5. Précisons que des enquêtes comparables sont menées dans plusieurs autres régions en Poitou-Charente : Piboule, 1971 et 1990; en Auvergne : B. et J.M. Sauget, 1984; J.P. et A. Usse, 1988.

 6. Le texte dont il s'agit est extrait de la Vie de Saint-Etienne d'Obazine écrite vers 1166-1180. (M. Aubrun, 1970, Vie de Saint-Etienne d'Obazine, Clermont, Publications de l'Institut d'Etudes du Massif-Central, p. 134-135; cité par G. Fournier, 1982).

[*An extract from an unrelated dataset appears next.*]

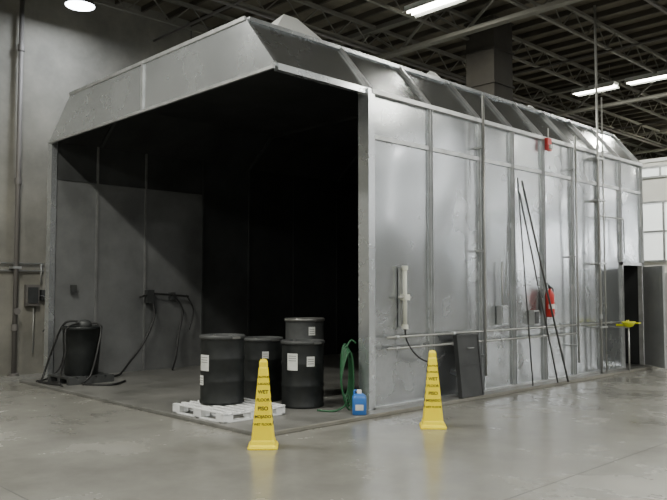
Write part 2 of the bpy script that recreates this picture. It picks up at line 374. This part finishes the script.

G. Fournier précise : « Dans cette région méridionale du Limousin (Corrèze), en période de famine, pour éviter la spéculation et la hausse des prix, le saint organisait la visite des greniers et des réserves secrètes : les frères faisaient extraire les grains anciens des fosses et des boyaux creusés dans la terre où ils étaient conservés ». «Cunctorum cellaria et occulta repostoria scrutabantur et veteres annonae e fossis abditisque terre cuniculis proferebantur ».

 7. Pour le bassin de la Gartempe (Nord de la Haute-Vienne et département de la Creuse) : 15 % des souterrains sont creusés à moins de 300 m d'un système médiéval de défense, 14 % à moins de 300 m d'églises paroissiales ou de chapelles rurales (Gady, 1989 a). Pour le Sud de la Haute-Vienne et le Nord du Périgord on obtient : env. 9 % des cavités creusées à moins de 150 m d'un château ou fortification de terre et env. 12 % à moins de 100 m d'un édifice religieux (dans chaque cas la relation directe à l'édifice de surface ne représente que 3 % de l'effectif total) (Conte, 1991). Pour le Bergeracois : 10 % des souterrains en rapport avec les châteaux, 9 % en relation avec un lieu de culte (Avrilleau, 1975).

8. L'étude de l'architecture et des comblements de la cavité permet justement de distinguer l'une des parties du réseau souterrain qui a été creusée ou réaménagée à une époque plus récente que le reste de la cavité, soit lors de la période de construction de l'église du XlIe siècle soit, plus certainement lors de sa fortification après sa destruction partielle en 1370-1371, lors des guerres Franco-Anglaises.